With a gantry built of huge yellow and red girders it looks a little like a spinoff from the offshore oil industry.
In fact it's a fatigue testing facility for the experimental and numerical analysis of high-speed railways.
It was installed four years ago.
But now it's conducting new tests which are almost literally ground-breaking.
Beneath its mighty pistons, each capable of delivering 20 tonnes, lies a short length of slab track.
Instead of sleepers, the rails are clipped to a continuous concrete slab. It's the type of track on which Germany's high-speed trains run.
But will it work on UK soil?
At the control screens, Ahmet is trying to find out.
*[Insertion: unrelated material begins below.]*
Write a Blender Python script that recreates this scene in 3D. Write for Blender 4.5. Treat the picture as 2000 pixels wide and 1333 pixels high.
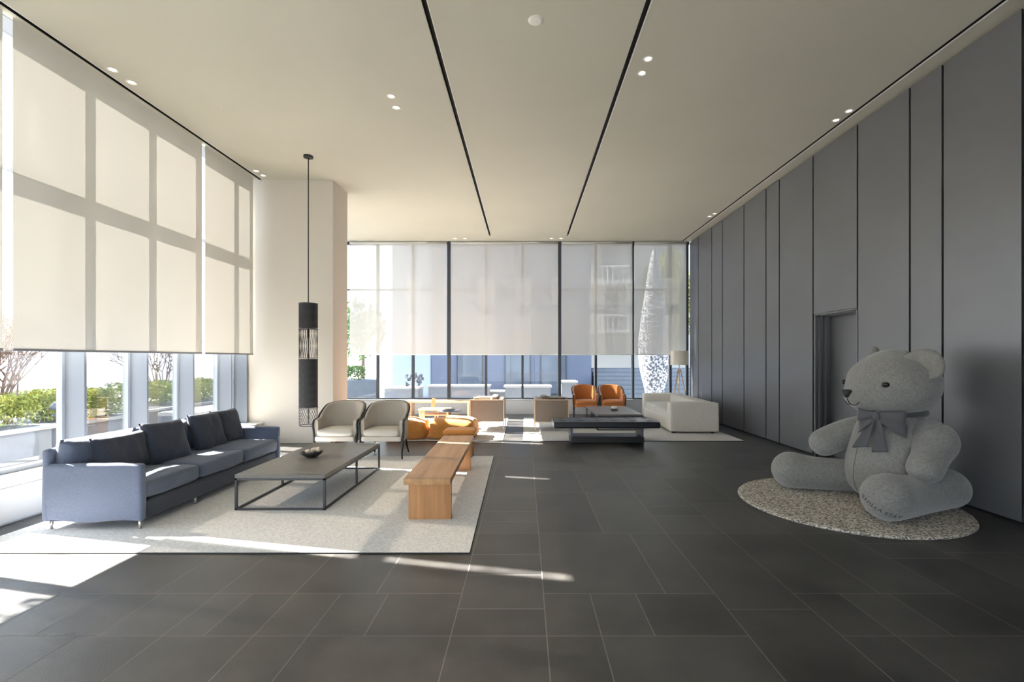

He says: "We are applying high-speed railway loading with different load combinations - like passenger carriages, passenger locomotives, freight train loads - at different frequencies, which means different train speeds."
A stretch of high-speed track in the UK could have to withstand a pummelling of 20 million tonnes of axle load every year.
This rig can deliver that in 24 hours. In a few weeks of testing, a lifetime of wear and tear.
The German experience shows slab track works there.
But this testing programme is equally concerned with what lies beneath - the ballast, aggregate and soil below the slab.
Because if different parts of these sub-layers settle at different rates it could lead to a bumpy ride and worse.
A train travelling at high-speed creates an effect known as a Rayleigh wave. It travels through the soil sending forces forward, up, back and down.
It sounds like bad news and potentially it is. Rayleigh waves are what destroy buildings in an earthquake.
It's a lot like a sonic boom but instead of aircraft and air, think of a train and the soil beneath it.
The director of Heriot-Watt's Institute for Infrastructure and Environment is Professor Omar Laghrouche.
He says: "Recent research has shown that for high-speed railways, unlike for conventional speeds, there are different phenomena taking place.
"It's similar to the case of supersonic flight.
"So as the flight increases speed catches up with the sound speed it leads to a sonic boom.
"There's an exactly similar phenomenon happening in solids."
The slab track provides increased stiffness but the researchers want to find the optimum materials to put underneath it.
It took several months to build the sub-layers which lie beneath the track. Longer, in fact, than it's taking to run the tests.
The 56 tonnes of material has come from the construction company Tarmac in a joint venture with the slab track builders FFB Max Bögl.
The research, which also involves the University of Leeds, is being funded by the Engineering and Physical Sciences Research Council (EPSRC).
It's part of a project called Lowering the Costs of Railways using Preformed Systems.
The EPSRC aims to improve track behaviour and reduce the cost of new high-speed railway lines.
There's more to this track testing than building your own railway and pounding it.
On the track and in its bed have been placed a sophisticated array of sensors, 32 in all.
The research associate on the project, Dr Tina Marolt, says they measure dynamic stresses.
"The positions of the sensors have been chosen very carefully," she says.
"And the results we are getting right now from the testing are very promising."
The research will feed into the preparations for - and no doubt the debate over - the High Speed 2 line from London to Birmingham and beyond.
The right kind of layers beneath its track will one day give passengers a smooth ride and - all going well - restrict damage to nearby structures.
That remains some time in the future.
In the meantime, this small stretch of track is likely to be the closest Scotland gets to high-speed rail for many years to come.